> [YOUR GOAL]: Print exactly the lines from the first one down to the line that contains "link = sc.collection.objects.link", both included, and skip the pictures.

> [PROVIDED DATA]:
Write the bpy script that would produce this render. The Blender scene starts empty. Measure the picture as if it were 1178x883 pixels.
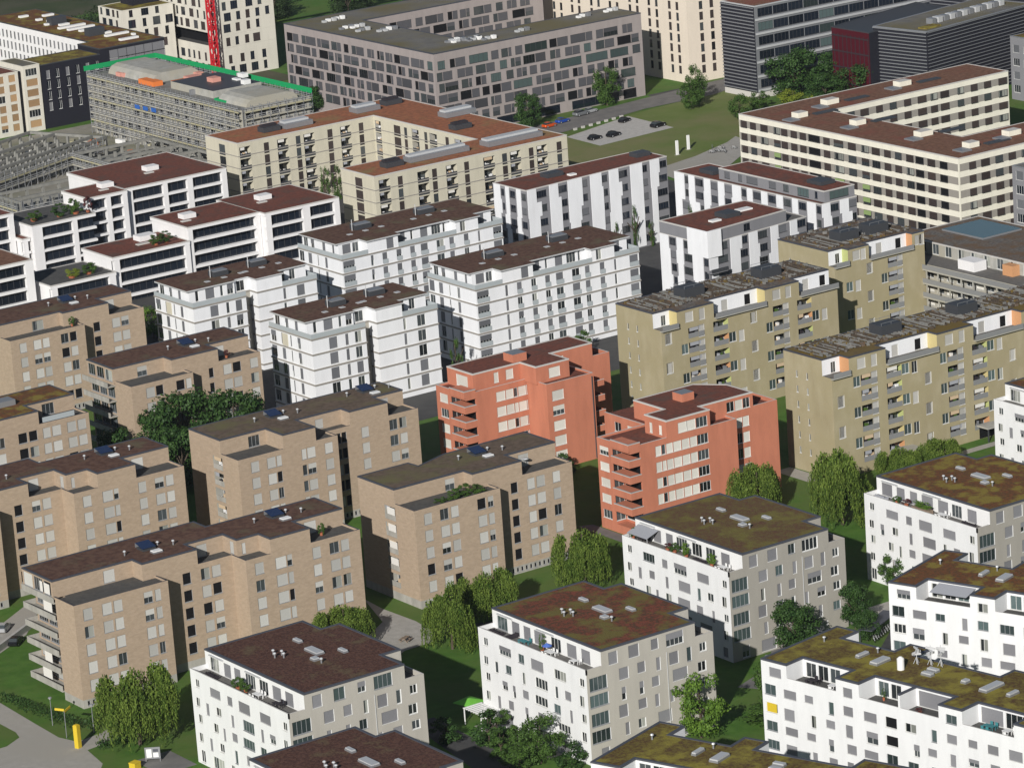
import bpy, math, random
from mathutils import Vector, Matrix, noise
R = math.radians
rnd = random.Random(11)
sc = bpy.context.scene
link = sc.collection.objects.link

# ------------------------------------------------------------------ materials
MATS = {}
def newmat(name):
    m = bpy.data.materials.new(name); m.use_nodes = True
    nt = m.node_tree; bs = nt.nodes['Principled BSDF']
    MATS[name] = m
    return m, nt, bs
def flat(name, c, rough=.7, metal=0, spec=.3):
    m, nt, bs = newmat(name)
    bs.inputs['Base Color'].default_value = (*c, 1); bs.inputs['Roughness'].default_value = rough
    bs.inputs['Metallic'].default_value = metal; bs.inputs['Specular IOR Level'].default_value = spec
    return m
def noisy(name, c1, c2, scale=.4, rough=.85, stretch=(1, 1, 1), c3=None, scale3=.07, detail=6, bump=0, lo=.35, hi=.65, spec=.25, lo3=.42, hi3=.6):
    """two tones mixed by fractal noise, optional third tone in large patches (world position)"""
    m, nt, bs = newmat(name)
    N, L = nt.nodes.new, nt.links.new
    g = N('ShaderNodeNewGeometry'); mp = N('ShaderNodeMapping'); mp.inputs['Scale'].default_value = stretch
    L(g.outputs['Position'], mp.inputs['Vector'])
    n = N('ShaderNodeTexNoise'); n.inputs['Scale'].default_value = scale; n.inputs['Detail'].default_value = detail
    n.inputs['Roughness'].default_value = .62
    L(mp.outputs[0], n.inputs['Vector'])
    r = N('ShaderNodeMapRange'); r.inputs[1].default_value = lo; r.inputs[2].default_value = hi
    L(n.outputs['Fac'], r.inputs[0])
    mx = N('ShaderNodeMix'); mx.data_type = 'RGBA'
    mx.inputs[6].default_value = (*c1, 1); mx.inputs[7].default_value = (*c2, 1)
    L(r.outputs[0], mx.inputs[0]); out = mx.outputs[2]
    if c3:
        n3 = N('ShaderNodeTexNoise'); n3.inputs['Scale'].default_value = scale3; n3.inputs['Detail'].default_value = 8
        n3.inputs['Roughness'].default_value = .65
        L(g.outputs['Position'], n3.inputs['Vector'])
        r3 = N('ShaderNodeMapRange'); r3.inputs[1].default_value = lo3; r3.inputs[2].default_value = hi3
        L(n3.outputs['Fac'], r3.inputs[0])
        m3 = N('ShaderNodeMix'); m3.data_type = 'RGBA'; m3.inputs[7].default_value = (*c3, 1)
        L(r3.outputs[0], m3.inputs[0]); L(out, m3.inputs[6]); out = m3.outputs[2]
    L(out, bs.inputs['Base Color']); bs.inputs['Roughness'].default_value = rough
    bs.inputs['Specular IOR Level'].default_value = spec
    if bump:
        b = N('ShaderNodeBump'); b.inputs['Strength'].default_value = bump; b.inputs['Distance'].default_value = .15
        L(n.outputs['Fac'], b.inputs['Height']); L(b.outputs[0], bs.inputs['Normal'])
    return m
def plaster(name, c, var=.06, streak=.05, rough=.85):
    """painted render: faint cloudiness plus vertical weather streaks"""
    d = tuple(max(0, v*(1-var-streak)) for v in c)
    return noisy(name, d, c, scale=.55, rough=rough, stretch=(1, 1, .22), lo=.25, hi=.6, detail=5)
def brick(name, c1, c2, mortar):
    m, nt, bs = newmat(name)
    N, L = nt.nodes.new, nt.links.new
    g = N('ShaderNodeNewGeometry'); s = N('ShaderNodeSeparateXYZ'); L(g.outputs['Position'], s.inputs[0])
    ad = N('ShaderNodeMath'); ad.operation = 'ADD'; L(s.outputs[0], ad.inputs[0]); L(s.outputs[1], ad.inputs[1])
    cb = N('ShaderNodeCombineXYZ'); L(ad.outputs[0], cb.inputs[0]); L(s.outputs[2], cb.inputs[1])
    br = N('ShaderNodeTexBrick'); br.inputs['Scale'].default_value = 1; br.inputs['Brick Width'].default_value = .5
    br.inputs['Row Height'].default_value = .19; br.inputs['Mortar Size'].default_value = .012
    br.inputs['Color1'].default_value = (*c1, 1); br.inputs['Color2'].default_value = (*c2, 1); br.inputs['Mortar'].default_value = (*mortar, 1)
    L(cb.outputs[0], br.inputs['Vector'])
    mp = N('ShaderNodeMapping'); mp.inputs['Scale'].default_value = (1, 1, 2.2); L(g.outputs['Position'], mp.inputs[0])
    n = N('ShaderNodeTexNoise'); n.inputs['Scale'].default_value = .9; n.inputs['Detail'].default_value = 7; L(mp.outputs[0], n.inputs['Vector'])
    r = N('ShaderNodeMapRange'); r.inputs[1].default_value = .3; r.inputs[2].default_value = .7; r.inputs[3].default_value = .91; r.inputs[4].default_value = 1.05
    L(n.outputs['Fac'], r.inputs[0])
    mx = N('ShaderNodeMix'); mx.data_type = 'RGBA'; mx.blend_type = 'MULTIPLY'; mx.inputs[0].default_value = 1
    L(br.outputs['Color'], mx.inputs[6]); L(r.outputs[0], mx.inputs[7]); L(mx.outputs[2], bs.inputs['Base Color'])
    bs.inputs['Roughness'].default_value = .9; bs.inputs['Specular IOR Level'].default_value = .2
    return m
def leafmat(name, c1, c2, tr=.25):
    m, nt, bs = newmat(name)
    N, L = nt.nodes.new, nt.links.new
    g = N('ShaderNodeNewGeometry')
    n = N('ShaderNodeTexNoise'); n.inputs['Scale'].default_value = .55; n.inputs['Detail'].default_value = 4
    L(g.outputs['Position'], n.inputs['Vector'])
    ad = N('ShaderNodeMath'); ad.operation = 'MULTIPLY_ADD'; ad.inputs[1].default_value = .5
    L(g.outputs['Random Per Island'], ad.inputs[0]); L(n.outputs['Fac'], ad.inputs[2])
    r = N('ShaderNodeMapRange'); r.inputs[1].default_value = .45; r.inputs[2].default_value = 1.0
    L(ad.outputs[0], r.inputs[0])
    mx = N('ShaderNodeMix'); mx.data_type = 'RGBA'; mx.inputs[6].default_value = (*c1, 1); mx.inputs[7].default_value = (*c2, 1)
    L(r.outputs[0], mx.inputs[0]); L(mx.outputs[2], bs.inputs['Base Color'])
    bs.inputs['Roughness'].default_value = .6; bs.inputs['Specular IOR Level'].default_value = .25
    t = N('ShaderNodeBsdfTranslucent'); L(mx.outputs[2], t.inputs[0])
    ms = N('ShaderNodeMixShader'); ms.inputs[0].default_value = tr
    L(bs.outputs[0], ms.inputs[1]); L(t.outputs[0], ms.inputs[2])
    L(ms.outputs[0], nt.nodes['Material Output'].inputs[0])
    return m
def glassmat(name, c, rough=.06, var=.5):
    """window glass seen from outside: dark room tint that varies from pane to pane, sky reflection"""
    m, nt, bs = newmat(name)
    N, L = nt.nodes.new, nt.links.new
    o = N('ShaderNodeObjectInfo'); r = N('ShaderNodeMapRange'); r.inputs[3].default_value = 1-var; r.inputs[4].default_value = 1+var
    L(o.outputs['Random'], r.inputs[0])
    mx = N('ShaderNodeMix'); mx.data_type = 'RGBA'; mx.blend_type = 'MULTIPLY'; mx.inputs[0].default_value = 1
    mx.inputs[6].default_value = (*c, 1); L(r.outputs[0], mx.inputs[7]); L(mx.outputs[2], bs.inputs['Base Color'])
    bs.inputs['Roughness'].default_value = rough; bs.inputs['Specular IOR Level'].default_value = .6
    return m
def slatmat(name, c, var=.12, rough=.6):
    """lowered external blind: colour varies a little from blind to blind, fine horizontal slats"""
    m, nt, bs = newmat(name)
    N, L = nt.nodes.new, nt.links.new
    o = N('ShaderNodeObjectInfo'); r = N('ShaderNodeMapRange'); r.inputs[3].default_value = 1-var; r.inputs[4].default_value = 1+var
    L(o.outputs['Random'], r.inputs[0])
    g = N('ShaderNodeNewGeometry'); s = N('ShaderNodeSeparateXYZ'); L(g.outputs['Position'], s.inputs[0])
    w = N('ShaderNodeMath'); w.operation = 'SINE'; ml = N('ShaderNodeMath'); ml.operation = 'MULTIPLY'; ml.inputs[1].default_value = 34.
    L(s.outputs[2], ml.inputs[0]); L(ml.outputs[0], w.inputs[0])
    r2 = N('ShaderNodeMapRange'); r2.inputs[1].default_value = -1; r2.inputs[2].default_value = 1; r2.inputs[3].default_value = .86; r2.inputs[4].default_value = 1.06
    L(w.outputs[0], r2.inputs[0])
    mm = N('ShaderNodeMath'); mm.operation = 'MULTIPLY'; L(r.outputs[0], mm.inputs[0]); L(r2.outputs[0], mm.inputs[1])
    mx = N('ShaderNodeMix'); mx.data_type = 'RGBA'; mx.blend_type = 'MULTIPLY'; mx.inputs[0].default_value = 1
    mx.inputs[6].default_value = (*c, 1); L(mm.outputs[0], mx.inputs[7]); L(mx.outputs[2], bs.inputs['Base Color'])
    bs.inputs['Roughness'].default_value = rough
    return m

plaster('white', (.77, .775, .775), .04, .05)
plaster('white_attic', (.78, .78, .77), .03, .03)
plaster('greige', (.455, .43, .38), .05, .05); plaster('greige_dk', (.355, .335, .295), .05, .05)
plaster('white2', (.79, .80, .82), .04, .05)
plaster('terrace_white', (.80, .79, .79), .04, .05)
brick('brick', (.415, .32, .232), (.37, .282, .20), (.405, .33, .26))
noisy('plinth', (.30, .29, .26), (.40, .385, .35), .8, stretch=(1, 1, .3))
plaster('red', (.515, .193, .118), .09, .10)
noisy('olive', (.315, .27, .165), (.405, .357, .238), .35, stretch=(1, 1, .35), c3=(.34, .295, .18), scale3=.16, lo=.3, hi=.7)
plaster('cream', (.57, .535, .425), .05, .07)
plaster('cream_grey', (.40, .38, .33), .05, .06)
plaster('cream2', (.80, .77, .655), .04, .06)
plaster('strip_grey', (.30, .28, .25), .05, .05)
plaster('mauve', (.335, .295, .285), .06, .07)
plaster('beige', (.70, .62, .52), .03, .03)
plaster('zig_grey', (.225, .225, .24), .04, .05)
plaster('ivory', (.66, .63, .55), .05, .08)
flat('black_wall', (.016, .016, .024), .6)
noisy('concrete', (.31, .31, .285), (.43, .42, .385), .5, c3=(.37, .35, .29), stretch=(1, 1, .6))
noisy('concrete_dk', (.16, .16, .15), (.24, .235, .22), .5)
flat('coping', (.10, .105, .125), .5, .3)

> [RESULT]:
Write the bpy script that would produce this render. The Blender scene starts empty. Measure the picture as if it were 1178x883 pixels.
import bpy, math, random
from mathutils import Vector, Matrix, noise
R = math.radians
rnd = random.Random(11)
sc = bpy.context.scene
link = sc.collection.objects.link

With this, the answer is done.